Included with the document was a doctor’s report the lawyers said state “that when the lethal chemicals are injected, Randolph would essentially drown in his own blood.”

The state’s supreme court rejected the argument, saying they should have filed the argument much earlier, as the lethal injection protocol has essentially been unchanged since 2017.

“Randolph’s current claim was raised eight years later and is thus untimely,” the state’s high court said in its order rejecting Randolph’s petition for writ of certiorari.

According to court documents, Randolph broke into a Handy-Way convenience store on the morning of Aug. 15, 1988, intending to rob his former place of work while McCollum was outside checking on gas pumps.
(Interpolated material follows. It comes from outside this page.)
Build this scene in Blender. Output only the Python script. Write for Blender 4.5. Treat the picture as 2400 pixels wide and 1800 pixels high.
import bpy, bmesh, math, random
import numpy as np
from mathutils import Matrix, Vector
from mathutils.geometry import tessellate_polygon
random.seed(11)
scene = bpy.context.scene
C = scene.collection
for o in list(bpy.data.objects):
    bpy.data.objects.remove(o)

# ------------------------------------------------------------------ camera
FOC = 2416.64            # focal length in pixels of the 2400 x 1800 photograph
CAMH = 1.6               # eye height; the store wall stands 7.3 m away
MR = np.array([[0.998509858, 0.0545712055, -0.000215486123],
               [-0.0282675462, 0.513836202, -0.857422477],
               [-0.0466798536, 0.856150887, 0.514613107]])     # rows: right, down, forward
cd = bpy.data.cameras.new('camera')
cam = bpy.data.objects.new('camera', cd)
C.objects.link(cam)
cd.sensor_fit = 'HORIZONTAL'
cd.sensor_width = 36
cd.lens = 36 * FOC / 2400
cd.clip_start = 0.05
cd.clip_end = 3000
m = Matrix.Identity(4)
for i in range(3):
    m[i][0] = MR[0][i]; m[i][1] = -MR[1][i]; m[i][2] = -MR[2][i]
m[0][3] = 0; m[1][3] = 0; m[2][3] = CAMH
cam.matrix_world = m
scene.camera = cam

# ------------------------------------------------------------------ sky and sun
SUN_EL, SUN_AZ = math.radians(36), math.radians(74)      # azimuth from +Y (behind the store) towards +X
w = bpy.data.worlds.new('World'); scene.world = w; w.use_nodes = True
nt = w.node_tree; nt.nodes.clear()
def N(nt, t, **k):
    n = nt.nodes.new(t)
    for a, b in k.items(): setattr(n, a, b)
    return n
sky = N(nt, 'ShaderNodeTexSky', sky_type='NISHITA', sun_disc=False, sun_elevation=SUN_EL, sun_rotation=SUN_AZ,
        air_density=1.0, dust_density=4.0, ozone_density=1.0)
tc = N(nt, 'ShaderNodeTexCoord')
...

While she was at the pumps, McCollum noticed Randolph inside the store and when she confronted him, she was attacked. The court documents state that he bashed her head with his hands until she fell silent, then returned his attention to the store’s safe. When she started moving again, he strangled her with the drawstring of his sweatshirt.

After she regained consciousness and started to scream, Randolph beat her again until she became quiet. But after she started making noises a third time, he stabbed her multiple times in the neck with a small knife. The court documents state he then removed her clothing from the waist down and raped her.

Following the crime, he took McCollum’s car to the home of his girlfriend, whom he told about what he had done. He was arrested later that day in Jacksonville and confessed to police. McCollum died six days later from her injuries.

A candlelight vigil was held in protest of the execution as Randolph was being put to death on Thursday evening.

“Loving God, be near to Richard ‘Malike’ Randolph … as the hour of his scheduled execution arrives. If he is afraid, be his comfort. If he is angry, be his peace. If he is in pain, grant him rest,” the Catholic Mobilizing Network said in a statement posted on X. “Lord, hear our prayer.”

Floridians for Alternatives to the Death Penalty not only raised arguments that Randolph should not be executed because he was abused as a child and was provided ineffective counsel, but that during his more than 30 years in prison, he found religion and “was determined to make the best of the time that he had left.”

“He has spent more than three decades studying his faith, mentoring younger men on death row, mediating conflicts and maintaining a spotless disciplinary record,” it said in a statement.

“Tonight’s execution shows, with painful clarity, that the State of Florida does not believe in redemption. Or hope. And that it only believes that more violence is the solution.”

Randolph is the 44th death row inmate to be executed in the United States this year.